A review by etemp
Bury Our Bones in the Midnight Soil by V.E. Schwab

dark
  • Loveable characters? No

4.0

i think fundamentally this is a book about freedom and choice, about the illusion of those things and the desire for those things and the harm we bring to others over those things. schwab twists the stories of three women-turned-vampires from the 1500's to the 1800's to the present day, each of them chasing the freedom they lacked in life but finding a different set of limitations and weaknesses after their first death. the story is brought to vibrant life with pulses of feminine rage, brutal revenge, crippling codependence, wlw love, and heartbreaking loss.

with fewer exceptions than i could count on one hand, nearly all of the men in this book are disgusting, lust-driven pigs. it was personally very difficult to push through, especially during maria and alice's pov's; maria for obvious reasons (she being the only MC forced into marriage) and alice because we got to see so much of her childhood before she is turned and experiences two of the aforementioned pigs. it was hard to see all of these wronged women slowly become desensitized to the same flavor of violence as the pigs, and i think i would have liked to see more commentary on avoiding that fate.
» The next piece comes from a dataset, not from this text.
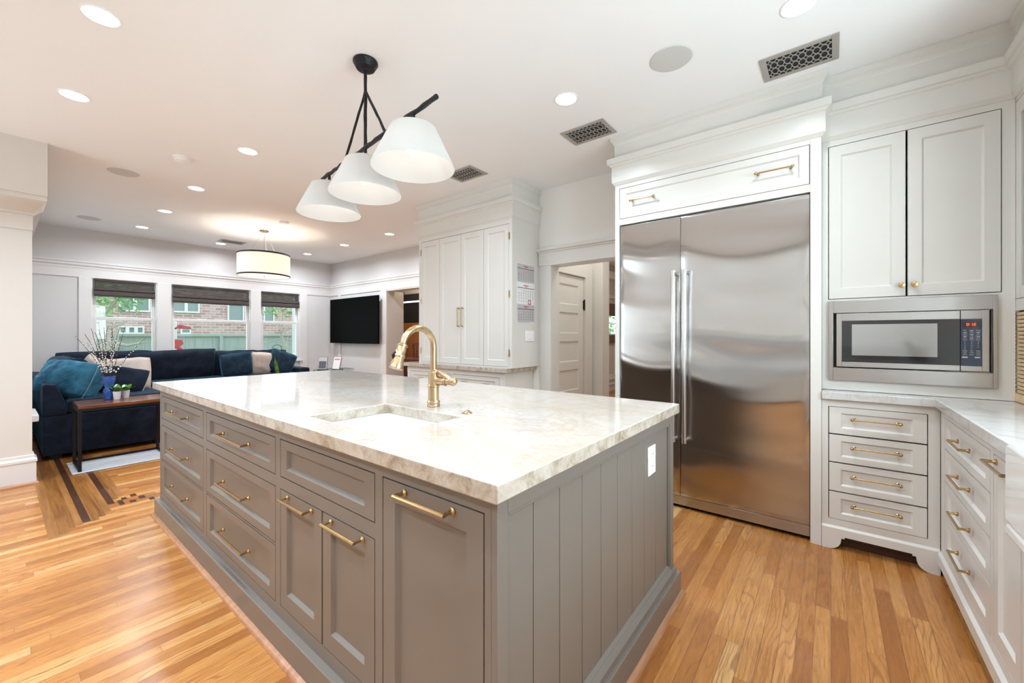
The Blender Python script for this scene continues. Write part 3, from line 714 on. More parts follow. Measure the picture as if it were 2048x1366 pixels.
# ---------------------------------------------------------------- cabinet right of the refrigerator
uc = thing('upper_cabinet', 'white two-door wall cabinet with round brass knobs above the microwave', 'cabinet', (.336, 3.19, 0))
def Lu(x): return x-.336
q = MB(); q.cells(Lu(-.044), Lu(.734), .937, 2.49, [(Lu(-.014), Lu(.690), 1.492, 2.437), (Lu(.012), Lu(.655), 1.05, 1.42)], lambda a, b, c, d_: q.box(a, b, 0, .02, c, d_))
shell(q, Lu(-.044), Lu(.716), .02, .50, 1.45, 2.49); q.box(Lu(-.044), Lu(-.03), .02, .5, .937, 1.45); q.box(Lu(-.044), Lu(.734), .002, .5, 2.49, 2.857)
link('carcass', q, M_white, uc, smooth=0)
for a, b, kx in ((-.014, .3365, .315), (.3375, .690, .368)):
    f_ = front(uc, 'door', Lu((a+b)/2), 1.492+G, b-a-2*G, .945-2*G, 0, rail=.060, stile=.056)
    link('knob', MB().lathe([(.009, 0), (.009, -.003), (.005, -.006), (.005, -.016), (.013, -.021), (.016, -.026), (.014, -.031), (.006, -.033), (0, -.033)], (kx-(a+b)/2, 0, .060), 18, 'y'), M_brass, f_)
link('crown', MB().sweep([(Lu(-.044), 0), (Lu(.734), 0)], CROWN), M_white, uc, smooth=20)

mw = thing('microwave', 'built-in stainless steel microwave with black window and blue-lit keypad', 'microwave', (.336, 3.17, 1.0))
def Lm(x): return x-.336
q = MB(); q.cells(Lm(-.011), Lm(.672), -.002, .480, [(Lm(.010), Lm(.656), .075, .406)], lambda a, b, c, d_: q.box(a, b, 0, .018, c, d_))
link('trim_frame', q, M_steel, mw, bevel=.0015)
link('body', MB().box(Lm(.012), Lm(.654), .03, .40, .077, .404), M_dark, mw, smooth=0)
q = MB(); q.cells(Lm(.026), Lm(.5385), .082, .402, [(Lm(.051), Lm(.5385), .111, .358)], lambda a, b, c, d_: q.box(a, b, -.006, .02, c, d_))
dd = link('door', q, M_steel, mw, bevel=.001)
link('window', MB().box(Lm(.051), Lm(.5385), -.0055, .018, .111, .358), M_wglass, dd, smooth=0)
link('window_screen', MB().box(Lm(.098), Lm(.455), -.0062, -.005, .152, .336), mat('screen_glass', (0.42, 0.42, 0.41), 0.06, .55, spec=.9), dd, smooth=0)
q = MB(); q.cells(Lm(.541), Lm(.642), .082, .402, [(Lm(.541), Lm(.617), .109, .357)], lambda a, b, c, d_: q.box(a, b, -.006, .02, c, d_))
link('control_surround', q, M_steel, mw, bevel=.001)
cp = link('control_panel', MB().box(Lm(.541), Lm(.617), -.0055, .018, .109, .357), M_panelblue, mw, smooth=0)
link('display_window', MB().box(Lm(.550), Lm(.604), -.0062, -.005, .315, .342), mat('display_glass', (.05, .004, .004), .1), cp, smooth=0)
SEG = {'0': 'abcdef', '1': 'bc', '2': 'abged'}
q = MB()
def digit(ch, x, z, w=.0075, h=.013, t=.0016):
    P_ = {'a': (0, w, h-t, h), 'd': (0, w, 0, t), 'g': (0, w, h/2-t/2, h/2+t/2), 'f': (0, t, h/2, h), 'b': (w-t, w, h/2, h), 'e': (0, t, 0, h/2), 'c': (w-t, w, 0, h/2)}
    for s_ in SEG[ch]: a, b, c, d_ = P_[s_]; q.box(x+a, x+b, -.0066, -.0060, z+c, z+d_)
x = Lm(.562); digit('0', x, .322); q.box(x+.0105, x+.0121, -.0066, -.006, .325, .327); q.box(x+.0105, x+.0121, -.0066, -.006, .331, .333); digit('1', x+.0145, .322); digit('2', x+.0255, .322)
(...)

if vampirism is a metaphor for hunger and want, does that automatically mean those things are inherently selfish and harmful to others?
mateo lived happily with alessandro, as did charlotte with giada, but both mateo and charlotte had to feed elsewhere, and both relationships were, by human nature, temporary.
are we doomed to live alone in our hunger? is that what this book is trying to say?

this book will definitely stick with me for a long time, and i'm very glad to have read it. that said, i do not think that i would be able to read it again. it is very dark and sad and no one really escapes unscathed. it puts me to mind of rf kuang's babel, in a big way. at least the way i felt after reading it.